Consultants are problem solvers. It’s also who I am, it’s how I position myself and it’s what I’m good at. It’s part of my why and why I went into consulting.
A few things I’ve seen happening over the years.
- I’m being called in to help with freeing up time as we are too busy. I teach them about non-value add work (ie waste – muda) and all of a sudden it’s everywhere and we need a kaizen to remove the waste
- Then I start scheduling an event, assign prework and people are stressing out
- In the event members freak out when on Tuesday as we start ideating on the future state, when I ask “what will change on Monday”. And then I can ask “how can we test this idea today, to make sure it works?”.
Many people freak out once they are actually getting help. In their mind they have been screaming in the dessert for years that stuff isn’t working. Many consultants came and went leaving only some nice but expensive powerpoint decks behind.
They have given up. They have concluded that no one is coming for help and this is the new reality. Their boss can’t help, senior management won’t listen and those consultants have no idea. This is it as of now, for ever.
And somehow, someway at a certain point… they got used to it. As it is the new reality, the thing with daily struggles is that you get used to them every day. So now you see it as part of the job, part of your day, part of life.
And if then some weird Lean Consultant comes along… they might actually be solving some things. They keep on asking where the waste is and how we can do things better, faster and easier….and maybe cheaper. And then they are expecting things to change immediately.
But wait, that’s not what I want. I’m actually very comfortable in this new reality. It’s good to know that things are the same as always, that I can simply blame management and be done with it. There is peace is in accepting the status quo. Nothing I can and should do…right?
And that my friends, that is organisational learned helplessness.

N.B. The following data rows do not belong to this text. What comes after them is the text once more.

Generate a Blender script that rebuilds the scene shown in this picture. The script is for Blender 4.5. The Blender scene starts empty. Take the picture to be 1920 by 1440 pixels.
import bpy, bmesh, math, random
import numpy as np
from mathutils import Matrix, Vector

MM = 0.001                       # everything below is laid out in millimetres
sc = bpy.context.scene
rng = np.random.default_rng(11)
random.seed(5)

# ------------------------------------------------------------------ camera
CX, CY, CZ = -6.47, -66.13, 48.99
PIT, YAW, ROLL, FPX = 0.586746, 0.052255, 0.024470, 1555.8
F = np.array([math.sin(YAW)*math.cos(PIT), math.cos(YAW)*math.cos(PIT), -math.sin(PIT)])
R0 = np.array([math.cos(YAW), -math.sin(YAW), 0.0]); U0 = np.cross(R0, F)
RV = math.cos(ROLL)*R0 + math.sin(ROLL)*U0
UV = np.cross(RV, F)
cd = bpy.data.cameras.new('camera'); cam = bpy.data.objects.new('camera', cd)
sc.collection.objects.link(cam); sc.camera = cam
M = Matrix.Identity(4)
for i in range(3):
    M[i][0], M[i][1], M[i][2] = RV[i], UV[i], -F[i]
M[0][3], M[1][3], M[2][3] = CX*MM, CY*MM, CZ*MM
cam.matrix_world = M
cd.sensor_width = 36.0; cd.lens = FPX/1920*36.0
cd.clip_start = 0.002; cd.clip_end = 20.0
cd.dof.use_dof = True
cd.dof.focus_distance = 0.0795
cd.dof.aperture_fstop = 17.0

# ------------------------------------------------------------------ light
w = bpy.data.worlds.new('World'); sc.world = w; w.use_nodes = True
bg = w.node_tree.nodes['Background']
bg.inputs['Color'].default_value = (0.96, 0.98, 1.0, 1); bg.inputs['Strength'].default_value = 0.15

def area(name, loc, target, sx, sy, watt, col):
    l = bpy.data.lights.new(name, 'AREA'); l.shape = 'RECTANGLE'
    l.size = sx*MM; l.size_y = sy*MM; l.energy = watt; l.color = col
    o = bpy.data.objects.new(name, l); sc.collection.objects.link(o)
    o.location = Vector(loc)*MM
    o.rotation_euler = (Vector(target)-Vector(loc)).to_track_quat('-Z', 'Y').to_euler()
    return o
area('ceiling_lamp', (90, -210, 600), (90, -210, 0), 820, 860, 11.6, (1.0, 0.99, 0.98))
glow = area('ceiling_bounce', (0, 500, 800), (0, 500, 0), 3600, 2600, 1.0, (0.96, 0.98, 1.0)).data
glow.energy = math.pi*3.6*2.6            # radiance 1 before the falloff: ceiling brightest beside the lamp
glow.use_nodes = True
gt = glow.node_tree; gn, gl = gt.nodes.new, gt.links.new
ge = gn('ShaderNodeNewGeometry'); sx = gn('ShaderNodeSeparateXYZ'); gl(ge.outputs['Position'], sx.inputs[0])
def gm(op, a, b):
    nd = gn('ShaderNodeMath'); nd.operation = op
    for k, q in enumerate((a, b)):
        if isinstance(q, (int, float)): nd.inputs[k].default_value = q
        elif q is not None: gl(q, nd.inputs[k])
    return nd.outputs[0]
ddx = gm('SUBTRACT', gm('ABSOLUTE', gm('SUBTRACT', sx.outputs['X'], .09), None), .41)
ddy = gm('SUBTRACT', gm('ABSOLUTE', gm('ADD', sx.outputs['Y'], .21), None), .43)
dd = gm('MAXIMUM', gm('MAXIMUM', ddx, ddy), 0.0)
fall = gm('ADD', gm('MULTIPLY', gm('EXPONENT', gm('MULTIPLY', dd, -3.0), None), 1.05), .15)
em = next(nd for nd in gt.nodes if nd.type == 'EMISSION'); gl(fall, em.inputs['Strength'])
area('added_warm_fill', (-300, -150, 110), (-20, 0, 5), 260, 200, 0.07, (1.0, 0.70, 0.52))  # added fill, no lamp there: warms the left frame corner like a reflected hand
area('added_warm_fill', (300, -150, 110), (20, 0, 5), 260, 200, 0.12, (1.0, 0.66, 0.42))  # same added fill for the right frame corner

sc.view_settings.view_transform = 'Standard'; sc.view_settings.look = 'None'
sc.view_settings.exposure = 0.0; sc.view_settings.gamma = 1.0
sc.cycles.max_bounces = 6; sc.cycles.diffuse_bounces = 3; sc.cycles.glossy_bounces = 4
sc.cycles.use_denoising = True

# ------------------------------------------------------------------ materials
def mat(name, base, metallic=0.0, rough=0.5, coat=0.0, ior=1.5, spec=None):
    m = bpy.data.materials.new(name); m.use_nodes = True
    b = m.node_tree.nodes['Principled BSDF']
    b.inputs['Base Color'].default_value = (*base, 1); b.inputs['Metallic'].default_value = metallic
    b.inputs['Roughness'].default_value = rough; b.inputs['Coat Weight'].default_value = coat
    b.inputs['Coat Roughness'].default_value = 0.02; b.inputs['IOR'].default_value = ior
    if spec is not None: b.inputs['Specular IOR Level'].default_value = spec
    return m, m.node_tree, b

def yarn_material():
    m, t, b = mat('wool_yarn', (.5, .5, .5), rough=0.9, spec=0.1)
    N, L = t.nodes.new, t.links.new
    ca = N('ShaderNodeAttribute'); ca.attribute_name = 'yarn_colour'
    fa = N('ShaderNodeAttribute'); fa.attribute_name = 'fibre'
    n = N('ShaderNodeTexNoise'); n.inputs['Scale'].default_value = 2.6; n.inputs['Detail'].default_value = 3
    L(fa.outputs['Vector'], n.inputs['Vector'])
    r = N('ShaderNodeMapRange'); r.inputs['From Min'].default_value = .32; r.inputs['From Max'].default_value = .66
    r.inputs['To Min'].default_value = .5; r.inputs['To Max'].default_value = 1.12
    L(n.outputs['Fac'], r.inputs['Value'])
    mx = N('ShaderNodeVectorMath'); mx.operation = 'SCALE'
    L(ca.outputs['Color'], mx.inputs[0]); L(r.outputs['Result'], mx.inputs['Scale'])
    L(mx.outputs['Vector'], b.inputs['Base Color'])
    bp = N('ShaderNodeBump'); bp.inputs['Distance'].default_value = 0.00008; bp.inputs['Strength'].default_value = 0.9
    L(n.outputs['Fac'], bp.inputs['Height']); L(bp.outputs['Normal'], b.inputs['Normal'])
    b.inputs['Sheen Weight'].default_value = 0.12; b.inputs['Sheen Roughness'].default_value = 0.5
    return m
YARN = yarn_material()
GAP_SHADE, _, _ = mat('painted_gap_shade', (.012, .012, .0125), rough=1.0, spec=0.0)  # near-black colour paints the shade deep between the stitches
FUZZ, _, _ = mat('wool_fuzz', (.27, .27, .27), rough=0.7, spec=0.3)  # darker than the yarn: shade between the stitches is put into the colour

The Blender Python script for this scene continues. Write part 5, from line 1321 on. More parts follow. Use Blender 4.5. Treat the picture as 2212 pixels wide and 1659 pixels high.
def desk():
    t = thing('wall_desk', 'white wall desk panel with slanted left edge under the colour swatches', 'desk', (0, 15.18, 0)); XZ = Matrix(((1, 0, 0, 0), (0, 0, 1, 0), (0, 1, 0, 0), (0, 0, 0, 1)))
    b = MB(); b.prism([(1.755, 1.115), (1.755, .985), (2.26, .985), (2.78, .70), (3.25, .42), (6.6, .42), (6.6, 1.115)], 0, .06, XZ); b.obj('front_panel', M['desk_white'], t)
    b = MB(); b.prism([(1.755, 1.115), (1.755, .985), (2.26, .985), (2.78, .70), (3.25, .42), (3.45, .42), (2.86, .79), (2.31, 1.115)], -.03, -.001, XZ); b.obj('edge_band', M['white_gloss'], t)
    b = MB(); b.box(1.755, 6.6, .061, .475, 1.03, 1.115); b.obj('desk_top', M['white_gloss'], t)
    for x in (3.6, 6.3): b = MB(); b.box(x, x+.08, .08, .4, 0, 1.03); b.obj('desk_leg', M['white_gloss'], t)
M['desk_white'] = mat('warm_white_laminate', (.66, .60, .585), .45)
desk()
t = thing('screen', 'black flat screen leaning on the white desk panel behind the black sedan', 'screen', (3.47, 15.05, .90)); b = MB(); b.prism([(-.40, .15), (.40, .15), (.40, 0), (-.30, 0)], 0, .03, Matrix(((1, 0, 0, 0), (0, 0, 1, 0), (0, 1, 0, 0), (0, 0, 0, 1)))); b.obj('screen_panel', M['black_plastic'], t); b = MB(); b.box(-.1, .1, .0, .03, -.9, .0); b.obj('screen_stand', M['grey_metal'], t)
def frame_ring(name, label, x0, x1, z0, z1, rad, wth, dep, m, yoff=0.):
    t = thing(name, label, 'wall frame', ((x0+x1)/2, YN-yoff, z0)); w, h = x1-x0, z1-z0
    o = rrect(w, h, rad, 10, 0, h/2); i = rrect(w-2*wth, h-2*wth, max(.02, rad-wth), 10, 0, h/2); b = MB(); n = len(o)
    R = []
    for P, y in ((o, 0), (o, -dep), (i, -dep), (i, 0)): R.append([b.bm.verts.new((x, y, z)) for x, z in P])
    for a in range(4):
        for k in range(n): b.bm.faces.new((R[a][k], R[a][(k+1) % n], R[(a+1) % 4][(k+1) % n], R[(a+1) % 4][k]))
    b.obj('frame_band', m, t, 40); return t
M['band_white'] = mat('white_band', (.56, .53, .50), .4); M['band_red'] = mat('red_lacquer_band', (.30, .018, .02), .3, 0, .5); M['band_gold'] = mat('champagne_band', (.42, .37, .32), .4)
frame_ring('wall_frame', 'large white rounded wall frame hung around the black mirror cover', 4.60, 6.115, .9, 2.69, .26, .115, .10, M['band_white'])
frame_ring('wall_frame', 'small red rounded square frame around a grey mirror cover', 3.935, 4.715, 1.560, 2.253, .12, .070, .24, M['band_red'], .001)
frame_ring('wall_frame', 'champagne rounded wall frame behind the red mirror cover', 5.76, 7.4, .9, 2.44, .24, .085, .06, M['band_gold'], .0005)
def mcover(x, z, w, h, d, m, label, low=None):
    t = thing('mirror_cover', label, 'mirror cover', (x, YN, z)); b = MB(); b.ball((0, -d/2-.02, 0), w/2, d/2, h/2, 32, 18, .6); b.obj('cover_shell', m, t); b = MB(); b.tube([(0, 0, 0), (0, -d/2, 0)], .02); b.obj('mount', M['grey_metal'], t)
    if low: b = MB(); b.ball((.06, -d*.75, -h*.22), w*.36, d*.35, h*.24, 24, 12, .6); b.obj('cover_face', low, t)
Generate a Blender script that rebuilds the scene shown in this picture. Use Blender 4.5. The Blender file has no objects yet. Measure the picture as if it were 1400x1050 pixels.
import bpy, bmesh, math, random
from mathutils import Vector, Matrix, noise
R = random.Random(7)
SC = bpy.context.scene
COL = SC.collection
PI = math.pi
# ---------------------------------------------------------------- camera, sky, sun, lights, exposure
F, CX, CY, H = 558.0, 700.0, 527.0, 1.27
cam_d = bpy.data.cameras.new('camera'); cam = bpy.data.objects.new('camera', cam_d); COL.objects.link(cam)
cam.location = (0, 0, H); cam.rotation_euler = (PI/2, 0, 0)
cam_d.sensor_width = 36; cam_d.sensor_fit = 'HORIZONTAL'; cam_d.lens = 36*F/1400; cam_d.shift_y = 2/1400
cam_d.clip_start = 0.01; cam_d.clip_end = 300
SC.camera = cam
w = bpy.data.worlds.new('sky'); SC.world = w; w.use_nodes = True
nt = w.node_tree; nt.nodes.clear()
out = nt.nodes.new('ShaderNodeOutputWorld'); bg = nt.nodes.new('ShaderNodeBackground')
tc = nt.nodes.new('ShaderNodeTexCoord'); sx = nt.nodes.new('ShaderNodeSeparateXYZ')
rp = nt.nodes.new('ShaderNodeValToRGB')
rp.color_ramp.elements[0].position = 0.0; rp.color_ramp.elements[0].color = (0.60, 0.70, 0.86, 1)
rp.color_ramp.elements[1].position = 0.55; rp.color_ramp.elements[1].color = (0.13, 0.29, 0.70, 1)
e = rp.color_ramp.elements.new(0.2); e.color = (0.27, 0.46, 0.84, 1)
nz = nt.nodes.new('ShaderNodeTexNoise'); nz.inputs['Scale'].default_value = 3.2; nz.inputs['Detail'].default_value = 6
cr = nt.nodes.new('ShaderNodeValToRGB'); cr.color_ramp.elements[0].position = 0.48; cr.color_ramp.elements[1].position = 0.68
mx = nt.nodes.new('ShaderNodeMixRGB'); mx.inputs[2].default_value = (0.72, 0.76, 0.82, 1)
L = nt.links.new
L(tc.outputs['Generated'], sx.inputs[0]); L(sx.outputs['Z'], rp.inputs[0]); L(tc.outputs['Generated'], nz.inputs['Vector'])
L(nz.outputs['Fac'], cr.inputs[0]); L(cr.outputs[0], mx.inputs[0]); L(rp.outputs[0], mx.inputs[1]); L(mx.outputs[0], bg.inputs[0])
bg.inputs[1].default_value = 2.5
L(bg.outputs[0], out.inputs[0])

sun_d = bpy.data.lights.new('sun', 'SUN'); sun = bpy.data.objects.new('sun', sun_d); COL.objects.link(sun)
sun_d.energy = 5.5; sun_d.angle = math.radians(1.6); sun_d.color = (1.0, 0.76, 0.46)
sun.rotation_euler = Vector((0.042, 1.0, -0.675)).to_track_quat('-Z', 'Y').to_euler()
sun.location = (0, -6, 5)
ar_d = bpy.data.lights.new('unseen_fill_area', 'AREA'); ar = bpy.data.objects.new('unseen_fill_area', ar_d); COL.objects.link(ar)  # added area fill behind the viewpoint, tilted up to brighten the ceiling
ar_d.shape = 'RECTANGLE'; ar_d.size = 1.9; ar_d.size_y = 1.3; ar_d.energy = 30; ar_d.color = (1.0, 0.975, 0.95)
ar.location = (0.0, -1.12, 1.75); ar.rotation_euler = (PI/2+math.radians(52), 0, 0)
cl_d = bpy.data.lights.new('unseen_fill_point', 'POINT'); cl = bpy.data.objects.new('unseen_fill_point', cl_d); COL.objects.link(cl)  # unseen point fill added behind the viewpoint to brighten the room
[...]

I also don’t recognise it immediately. I’m used to the ‘this is how we always do it’ and ‘people never listen’. But when the team actively starts resisting some improvements, a new process or new piece of Standard Work, with the message ‘I don’t even have time to work on this, so busy I am’….then you know you’re dealing with organisational learned helplessness.
So how do you unlearn? This is hard. I think there’s a combination of top-down Leadership behaviour that needs genuine improvement. Then with the teams you need to teach the how to help themselves. Teach them some basics on process, quality, pareto, flow and problem solving and they can help themselves. Let them find their own problems and implement their own countermeasures.
Only when they learn they can help themselves will you make progress…as long you have strong leaders that know how to show up.